YOUR OBJECTIVE: Skip the pictures, please, and write out exactly the lines from the opening of the data through the line containing "bpy.data.objects.remove(o)".

***** DATASET EXTRACT

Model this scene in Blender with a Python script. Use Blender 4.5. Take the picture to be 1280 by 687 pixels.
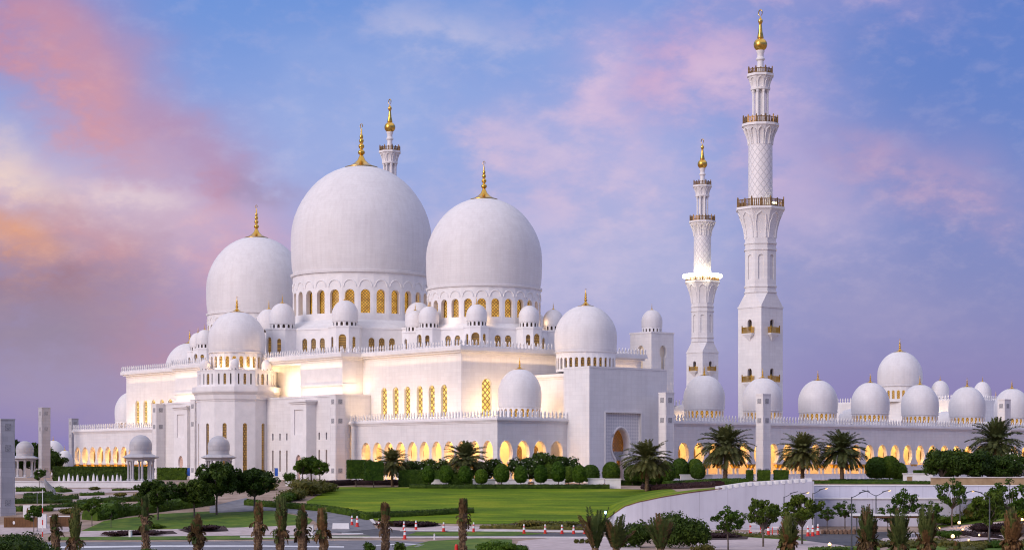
import bpy, bmesh, math, random
from mathutils import Vector, Matrix
from mathutils.geometry import tessellate_polygon
PI = math.pi
R = math.radians
scene = bpy.context.scene
C = scene.collection
for o in list(bpy.data.objects):
    bpy.data.objects.remove(o)

# ------------------------------------------------------------------ camera
FPX, YH = 2400.0, 582.0                 # focal length and horizon of the 1280 x 687 photograph
CAMZ = 3.0
cam = bpy.data.cameras.new('camera')
cam.sensor_width = 36.0
cam.lens = FPX / 1280 * 36
cam.shift_y = (YH - 343.5) / 1280
cam.clip_start = 1.0
cam.clip_end = 20000
camo = bpy.data.objects.new('camera', cam)
camo.location = (0, 0, CAMZ)
camo.rotation_euler = (PI / 2, 0, 0)
C.objects.link(camo)
scene.camera = camo

# ------------------------------------------------------------------ light
SUN_DIR = Vector((-0.70, -0.62, 0.40)).normalized()      # towards the afterglow
sun = bpy.data.lights.new('sun', 'SUN')
sun.energy = 2.05
sun.angle = R(30)
sun.color = (1.0, 0.88, 0.84)
suno = bpy.data.objects.new('sun', sun)
suno.rotation_euler = SUN_DIR.to_track_quat('Z', 'Y').to_euler()
suno.location = (-200, -100, 200)
C.objects.link(suno)
scene.view_settings.view_transform = 'Standard'
scene.view_settings.look = 'None'
scene.view_settings.exposure = 0.0
scene.view_settings.gamma = 1.0
scene.view_settings.use_curve_mapping = False
scene.render.engine = 'CYCLES'
scene.cycles.filter_width = 1.1
scene.cycles.max_bounces = 6
scene.cycles.diffuse_bounces = 3


def srgb(r, g, b):
    f = lambda c: (c / 255 / 12.92) if c / 255 <= 0.04045 else ((c / 255 + 0.055) / 1.055) ** 2.4
    return (f(r), f(g), f(b))


def make_world():
    w = bpy.data.worlds.new('World')
    scene.world = w
    w.use_nodes = True
    nt = w.node_tree
    N, K = nt.nodes, nt.links
    N.clear()
    out = N.new('ShaderNodeOutputWorld')
    sky = N.new('ShaderNodeTexSky')
    sky.sky_type = 'NISHITA'
    sky.sun_disc = False
    sky.sun_elevation = R(3)
    sky.sun_rotation = math.atan2(SUN_DIR.x, SUN_DIR.y)
    bg1 = N.new('ShaderNodeBackground')
    bg1.inputs[1].default_value = 0.05
    K.new(sky.outputs[0], bg1.inputs[0])

    def val(x):
        return x

    def M(op, a, b=None, c=None, clamp=False):
        n = N.new('ShaderNodeMath')
        n.operation = op
        n.use_clamp = clamp
        for i, x in enumerate((a, b, c)):
            if x is None:
                continue
            if isinstance(x, (int, float)):
                n.inputs[i].default_value = x
            else:
                K.new(x, n.inputs[i])
        return n.outputs[0]

    def MR(x, a, b, c=0.0, d=1.0):
        n = N.new('ShaderNodeMapRange')
        n.interpolation_type = 'SMOOTHSTEP'
        K.new(x, n.inputs[0])
        n.inputs[1].default_value = a
        n.inputs[2].default_value = b
        n.inputs[3].default_value = c
        n.inputs[4].default_value = d
        return n.outputs[0]

    def MIX(f, a, b):
        n = N.new('ShaderNodeMix')
        n.data_type = 'RGBA'
        if isinstance(f, (int, float)):
            n.inputs[0].default_value = f
        else:
            K.new(f, n.inputs[0])
        for i, x in ((6, a), (7, b)):
            if isinstance(x, tuple):
                n.inputs[i].default_value = (*x, 1)
            else:
                K.new(x, n.inputs[i])
        return n.outputs[2]

    tc = N.new('ShaderNodeTexCoord')
    sep = N.new('ShaderNodeSeparateXYZ')
    K.new(tc.outputs['Generated'], sep.inputs[0])
    x, z = sep.outputs[0], sep.outputs[2]

    def noise(scale, detail=5, rough=0.55, stretch=(1, 1, 1), rot=0.0, off=(0, 0, 0)):
        mp = N.new('ShaderNodeMapping')
        mp.inputs['Location'].default_value = off
        mp.inputs['Rotation'].default_value = (0, rot, 0)
        mp.inputs['Scale'].default_value = stretch
        K.new(tc.outputs['Generated'], mp.inputs[0])
        n = N.new('ShaderNodeTexNoise')
        n.inputs['Scale'].default_value = scale
        n.inputs['Detail'].default_value = detail
        n.inputs['Roughness'].default_value = rough
        K.new(mp.outputs[0], n.inputs['Vector'])
        return n.outputs[0]

    nA = noise(9, 6, 0.55, (1, 1, 1.6), R(-25))
    nB = noise(22, 6, 0.6, (1, 1, 2.0), R(-30), (3, 1, 0))
    nC = noise(5, 5, 0.5, (1, 1, 1.3), R(20), (7, 0, 2))
    nD = noise(60, 5, 0.6, (1, 1, 1.8), R(-35), (1, 4, 0))
    wx = M('ADD', x, M('MULTIPLY', M('SUBTRACT', nA, 0.5), 0.10))
    wx = M('ADD', wx, M('MULTIPLY', M('SUBTRACT', nB, 0.5), 0.045))
    wz = M('ADD', z, M('MULTIPLY', M('SUBTRACT', nC, 0.5), 0.10))
    wz = M('ADD', wz, M('MULTIPLY', M('SUBTRACT', nD, 0.5), 0.022))

    def D(px, py):
        dx, dz = (px - 640) / FPX, (YH - py) / FPX
        l = math.sqrt(1 + dx * dx + dz * dz)
        return dx / l, dz / l

    def bank(p0, p1, width, soft=1.0):
        """soft mask of a cloud bank stretched between two directions, given as sky angles"""
        (x0, z0), (x1, z1) = D(*p0), D(*p1)
        cx, cz = (x0 + x1) / 2, (z0 + z1) / 2
        L = max(math.hypot(x1 - x0, z1 - z0) / 2, 1e-3)
        ca, sa = (x1 - x0) / 2 / L, (z1 - z0) / 2 / L
        L = L + width / FPX * 0.5
        dx, dz = M('SUBTRACT', wx, cx), M('SUBTRACT', wz, cz)
        a = M('DIVIDE', M('ADD', M('MULTIPLY', dx, ca), M('MULTIPLY', dz, sa)), L)
        b = M('DIVIDE', M('SUBTRACT', M('MULTIPLY', dz, ca), M('MULTIPLY', dx, sa)), width / FPX)
        q = M('ADD', M('POWER', M('MULTIPLY', a, a), 1.5), M('MULTIPLY', b, b))
        return M('EXPONENT', M('MULTIPLY', q, -soft))

    # the clear sky: blue overhead, lavender towards the horizon
    col = MIX(MR(z, 0.0, 0.17), srgb(132, 130, 200), srgb(138, 160, 230))
    col = MIX(MR(z, 0.14, 0.25), col, srgb(96, 140, 222))
    # darker blue towards the right
    col = MIX(M('MULTIPLY', MR(x, 0.05, 0.22), 0.9), col, MIX(MR(z, 0.02, 0.20), srgb(112, 112, 190), srgb(62, 102, 198)))
    col = MIX(M('MULTIPLY', bank((690, 330), (900, 420), 110), 0.5), col, srgb(170, 170, 222))
    # broken pink clouds
    broken = MR(M('ADD', M('ADD', M('MULTIPLY', nA, 0.45), M('MULTIPLY', nB, 0.35)), M('MULTIPLY', nD, 0.2)), 0.42, 0.60)
    pz = MR(z, 0.03, 0.12)
    banks = [
        # p0, p1, width, colour, strength
        ((560, 320), (860, 320), 120, srgb(184, 178, 228), 0.8),
        ((710, 20), (765, 170), 62, srgb(206, 172, 218), 0.85),
        ((780, 60), (1010, 110), 62, srgb(204, 158, 208), 0.85),
        ((660, 190), (830, 240), 66, srgb(200, 172, 220), 0.8),
        ((860, 10), (1140, 0), 34, srgb(184, 156, 210), 0.95),
        ((920, 180), (1060, 250), 58, srgb(192, 162, 214), 0.8),
        ((1090, 185), (1260, 235), 46, srgb(174, 140, 196), 0.95),
        ((1000, 330), (1180, 400), 60, srgb(140, 136, 202), 0.6),
        ((1060, 60), (1100, 120), 40, srgb(70, 108, 196), 0.5),
        ((590, 140), (650, 215), 45, srgb(212, 184, 222), 0.85),
        ((490, 20), (660, 50), 36, srgb(176, 180, 228), 0.8),
        ((690, 130), (800, 270), 70, srgb(206, 190, 230), 0.55),
        ((880, 90), (1000, 130), 40, srgb(216, 186, 224), 0.6),
        ((720, 40), (760, 110), 36, srgb(220, 192, 228), 0.6),
        ((1000, 240), (1100, 300), 50, srgb(176, 162, 216), 0.5),
        # the sunset side
        ((330, 160), (520, 120), 70, srgb(176, 186, 236), 0.5),
        ((150, 240), (350, 330), 85, srgb(216, 164, 196), 1.0),
        ((90, 380), (310, 420), 85, srgb(178, 132, 178), 1.0),
        ((-40, 200), (200, 250), 70, srgb(228, 190, 206), 0.95),
        ((-20, 30), (150, 120), 60, srgb(190, 128, 168), 1.0),
        ((50, 70), (150, 160), 42, srgb(212, 142, 164), 1.0),
        ((190, 150), (300, 215), 36, srgb(186, 126, 168), 1.0),
        ((290, 195), (370, 240), 17, srgb(150, 124, 176), 0.55),
        ((-20, 165), (60, 235), 22, srgb(244, 214, 208), 0.8),
        ((100, 205), (200, 225), 16, srgb(240, 216, 226), 0.8),
        ((-60, 340), (140, 325), 62, srgb(158, 102, 136), 1.15),
        ((-60, 410), (150, 440), 95, srgb(136, 118, 164), 0.95),
        ((-70, 264), (35, 286), 36, srgb(234, 152, 112), 1.15),
        ((50, 250), (150, 300), 26, srgb(206, 140, 158), 0.85),
        ((-60, 480), (500, 560), 55, srgb(152, 144, 196), 0.7),
    ]
    for p0, p1, wdt, c, s in banks:
        m = bank(p0, p1, wdt)
        m = M('MULTIPLY', m, M('ADD', M('MULTIPLY', broken, 0.85 if p0[0] > 480 else 0.55), 0.32 if p0[0] > 480 else 0.62))
        col = MIX(M('MULTIPLY', m, s, clamp=True), col, c)
    # fine streaks
    st = MR(nD, 0.45, 0.75)
    col = MIX(M('MULTIPLY', M('MULTIPLY', st, pz), 0.10), col, srgb(232, 206, 224))
    # the sky above the picture is brighter, the ground half dull
    up = MR(z, 0.30, 0.75)
    col = MIX(up, col, (0.92, 0.90, 1.10))
    col = MIX(MR(z, 0.0, -0.08), col, (0.20, 0.19, 0.20))
    bg2 = N.new('ShaderNodeBackground')
    K.new(col, bg2.inputs[0])
    bg2.inputs[1].default_value = 0.85
    add = N.new('ShaderNodeAddShader')
    K.new(bg1.outputs[0], add.inputs[0])
    K.new(bg2.outputs[0], add.inputs[1])
    K.new(add.outputs[0], out.inputs[0])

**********

SOLUTION TO THIS TASK:
Model this scene in Blender with a Python script. Use Blender 4.5. Take the picture to be 1280 by 687 pixels.
import bpy, bmesh, math, random
from mathutils import Vector, Matrix
from mathutils.geometry import tessellate_polygon
PI = math.pi
R = math.radians
scene = bpy.context.scene
C = scene.collection
for o in list(bpy.data.objects):
    bpy.data.objects.remove(o)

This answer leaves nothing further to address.